Dallissa Brown, the youngest potter among the renowned Hermannsburg Potters, learnt ceramics from her relatives, including artists Dawn Wheeler and Kumantjai R. Ungwanaka. Her work, This is real life, a collection of eleven pots, honours her community’s craft and storytelling traditions while adding her own perspectives. Marlo Lyda similarly has taken craft techniques from her matriarchal line to create three standing lamps that are patchworked together from inherited fabrics. They are sweetly titled Pat, Fi and Dala after her grandmother and mother who taught her textile crafts.

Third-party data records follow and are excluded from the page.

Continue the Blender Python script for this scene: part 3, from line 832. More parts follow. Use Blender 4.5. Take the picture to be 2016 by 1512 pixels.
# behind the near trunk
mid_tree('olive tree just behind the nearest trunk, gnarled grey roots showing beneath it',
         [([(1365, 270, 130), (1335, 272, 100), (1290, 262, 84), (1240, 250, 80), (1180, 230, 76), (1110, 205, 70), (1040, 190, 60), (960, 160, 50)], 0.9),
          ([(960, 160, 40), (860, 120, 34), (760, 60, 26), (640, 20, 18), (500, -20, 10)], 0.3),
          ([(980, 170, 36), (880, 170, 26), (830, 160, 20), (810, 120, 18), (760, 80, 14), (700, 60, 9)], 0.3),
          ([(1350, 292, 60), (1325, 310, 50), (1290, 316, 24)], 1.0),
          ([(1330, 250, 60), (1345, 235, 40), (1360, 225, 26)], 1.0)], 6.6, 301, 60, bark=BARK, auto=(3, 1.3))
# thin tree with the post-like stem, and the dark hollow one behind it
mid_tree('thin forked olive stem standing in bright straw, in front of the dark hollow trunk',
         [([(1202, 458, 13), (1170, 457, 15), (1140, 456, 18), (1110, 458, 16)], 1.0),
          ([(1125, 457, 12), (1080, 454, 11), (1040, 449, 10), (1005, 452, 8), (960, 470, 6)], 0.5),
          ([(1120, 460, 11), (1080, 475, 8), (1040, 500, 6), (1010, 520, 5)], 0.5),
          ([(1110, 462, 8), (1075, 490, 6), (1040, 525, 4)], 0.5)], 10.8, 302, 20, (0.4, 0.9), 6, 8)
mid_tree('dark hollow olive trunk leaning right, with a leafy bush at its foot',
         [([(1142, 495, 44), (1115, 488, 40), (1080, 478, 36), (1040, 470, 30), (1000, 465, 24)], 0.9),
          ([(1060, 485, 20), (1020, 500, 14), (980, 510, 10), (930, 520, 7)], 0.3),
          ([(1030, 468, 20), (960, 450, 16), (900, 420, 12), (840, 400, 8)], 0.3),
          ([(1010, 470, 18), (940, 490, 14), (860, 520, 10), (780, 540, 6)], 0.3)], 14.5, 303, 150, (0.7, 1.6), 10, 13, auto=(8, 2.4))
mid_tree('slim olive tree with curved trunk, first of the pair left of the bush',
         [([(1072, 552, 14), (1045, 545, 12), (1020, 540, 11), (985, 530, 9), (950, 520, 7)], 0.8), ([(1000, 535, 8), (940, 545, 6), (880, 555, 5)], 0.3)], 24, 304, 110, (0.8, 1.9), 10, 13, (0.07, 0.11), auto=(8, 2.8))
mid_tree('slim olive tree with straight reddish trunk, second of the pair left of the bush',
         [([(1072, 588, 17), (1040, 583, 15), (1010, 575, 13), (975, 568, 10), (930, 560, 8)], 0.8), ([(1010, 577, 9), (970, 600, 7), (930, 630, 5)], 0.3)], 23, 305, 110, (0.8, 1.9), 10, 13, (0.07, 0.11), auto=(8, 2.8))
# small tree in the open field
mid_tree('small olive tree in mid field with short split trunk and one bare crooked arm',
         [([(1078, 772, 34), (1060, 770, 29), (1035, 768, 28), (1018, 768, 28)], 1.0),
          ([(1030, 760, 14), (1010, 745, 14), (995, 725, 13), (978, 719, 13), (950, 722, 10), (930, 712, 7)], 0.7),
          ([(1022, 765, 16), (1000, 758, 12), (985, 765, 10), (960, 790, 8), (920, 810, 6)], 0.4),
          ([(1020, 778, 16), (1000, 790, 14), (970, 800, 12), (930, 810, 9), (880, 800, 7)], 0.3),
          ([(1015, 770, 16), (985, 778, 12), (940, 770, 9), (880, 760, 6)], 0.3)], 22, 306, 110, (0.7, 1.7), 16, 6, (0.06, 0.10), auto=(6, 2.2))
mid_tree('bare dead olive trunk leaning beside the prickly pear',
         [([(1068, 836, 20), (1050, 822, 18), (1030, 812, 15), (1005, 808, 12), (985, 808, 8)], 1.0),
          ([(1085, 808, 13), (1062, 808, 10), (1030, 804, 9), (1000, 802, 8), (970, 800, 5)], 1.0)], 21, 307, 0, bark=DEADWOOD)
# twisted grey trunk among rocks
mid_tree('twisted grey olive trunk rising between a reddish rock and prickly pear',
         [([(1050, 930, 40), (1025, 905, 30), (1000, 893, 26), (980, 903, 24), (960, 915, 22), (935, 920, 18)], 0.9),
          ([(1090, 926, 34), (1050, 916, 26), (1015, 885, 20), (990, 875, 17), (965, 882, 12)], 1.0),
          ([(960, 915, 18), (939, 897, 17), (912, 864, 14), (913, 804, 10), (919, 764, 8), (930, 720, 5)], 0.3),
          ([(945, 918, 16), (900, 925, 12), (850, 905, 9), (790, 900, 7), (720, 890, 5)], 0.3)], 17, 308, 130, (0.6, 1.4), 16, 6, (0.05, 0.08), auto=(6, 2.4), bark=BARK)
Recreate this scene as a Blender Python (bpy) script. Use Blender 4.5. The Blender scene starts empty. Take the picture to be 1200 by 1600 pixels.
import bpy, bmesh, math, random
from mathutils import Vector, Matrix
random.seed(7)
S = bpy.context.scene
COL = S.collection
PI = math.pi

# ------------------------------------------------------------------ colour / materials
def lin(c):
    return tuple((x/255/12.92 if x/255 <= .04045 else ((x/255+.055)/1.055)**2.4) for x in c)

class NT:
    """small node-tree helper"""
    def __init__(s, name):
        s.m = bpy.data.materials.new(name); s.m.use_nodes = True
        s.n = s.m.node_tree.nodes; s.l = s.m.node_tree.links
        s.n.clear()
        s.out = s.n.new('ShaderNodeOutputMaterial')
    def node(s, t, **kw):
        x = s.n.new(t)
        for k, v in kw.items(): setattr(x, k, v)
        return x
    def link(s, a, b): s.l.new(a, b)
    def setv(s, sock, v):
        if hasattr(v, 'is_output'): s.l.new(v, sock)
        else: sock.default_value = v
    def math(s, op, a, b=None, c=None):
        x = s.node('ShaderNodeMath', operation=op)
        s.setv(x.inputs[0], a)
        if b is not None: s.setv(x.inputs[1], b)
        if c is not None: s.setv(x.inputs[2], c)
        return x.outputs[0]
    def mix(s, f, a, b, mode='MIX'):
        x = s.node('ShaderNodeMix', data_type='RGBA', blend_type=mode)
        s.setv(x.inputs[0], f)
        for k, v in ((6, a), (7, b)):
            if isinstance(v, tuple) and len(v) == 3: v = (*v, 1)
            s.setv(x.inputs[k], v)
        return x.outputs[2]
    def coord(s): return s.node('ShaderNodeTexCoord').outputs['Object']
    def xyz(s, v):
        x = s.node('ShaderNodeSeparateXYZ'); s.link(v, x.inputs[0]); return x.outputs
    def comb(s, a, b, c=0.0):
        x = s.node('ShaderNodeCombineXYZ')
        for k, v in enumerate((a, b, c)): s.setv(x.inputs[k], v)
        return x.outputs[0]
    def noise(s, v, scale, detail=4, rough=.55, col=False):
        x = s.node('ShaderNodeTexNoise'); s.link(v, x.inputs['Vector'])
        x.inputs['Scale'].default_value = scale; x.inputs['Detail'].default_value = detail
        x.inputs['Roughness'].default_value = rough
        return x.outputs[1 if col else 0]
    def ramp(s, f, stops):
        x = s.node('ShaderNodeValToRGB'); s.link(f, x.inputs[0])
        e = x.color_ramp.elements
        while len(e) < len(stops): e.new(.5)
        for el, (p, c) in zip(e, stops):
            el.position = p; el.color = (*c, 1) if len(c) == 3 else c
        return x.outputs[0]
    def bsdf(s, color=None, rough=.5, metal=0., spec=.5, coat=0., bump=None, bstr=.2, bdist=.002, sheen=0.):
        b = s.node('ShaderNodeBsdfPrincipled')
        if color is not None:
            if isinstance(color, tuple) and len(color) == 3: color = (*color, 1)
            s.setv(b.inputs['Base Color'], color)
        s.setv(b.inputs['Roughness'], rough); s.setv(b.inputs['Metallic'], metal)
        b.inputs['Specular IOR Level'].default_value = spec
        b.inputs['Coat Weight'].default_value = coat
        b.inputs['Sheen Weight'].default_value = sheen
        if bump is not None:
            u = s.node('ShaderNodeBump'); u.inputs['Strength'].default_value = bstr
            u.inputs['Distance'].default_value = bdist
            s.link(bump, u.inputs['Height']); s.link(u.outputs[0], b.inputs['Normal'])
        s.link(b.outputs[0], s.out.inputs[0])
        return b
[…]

Each object on display is deeply researched and contains more stories, techniques and rigorous thinking than is possible to capture in a single statement. Fortunately, these young designers are experts in documenting and sharing their practices online. After the exhibition I spent many enjoyable hours on their Instagram pages and websites, learning not only how they make things but also what drives them, who they collaborated with and how their research into topics ranging from endangered moths to modern Australian barbecues informed their entries.

Exploring their online presence, I also began to understand why LeAmon said it is not easy to be a designer today. These practitioners juggle many commitments – teaching, curating, consulting, running community-building events and founding and renting workshop spaces – to support their work.

Being a designer in 2025 means designing your own practice as well as the things you make. It’s not an easy or mapped road, but as these 35 designers show us, when you find a way to work that suits you, a career that centres on making objects can be beautiful, joyful and incredibly powerful. 

Lara Chapman travelled to Melbourne with the assistance of the National Gallery of Victoria. Rigg Design Prize 2025: Next in Design is showing at the NGV until February 1.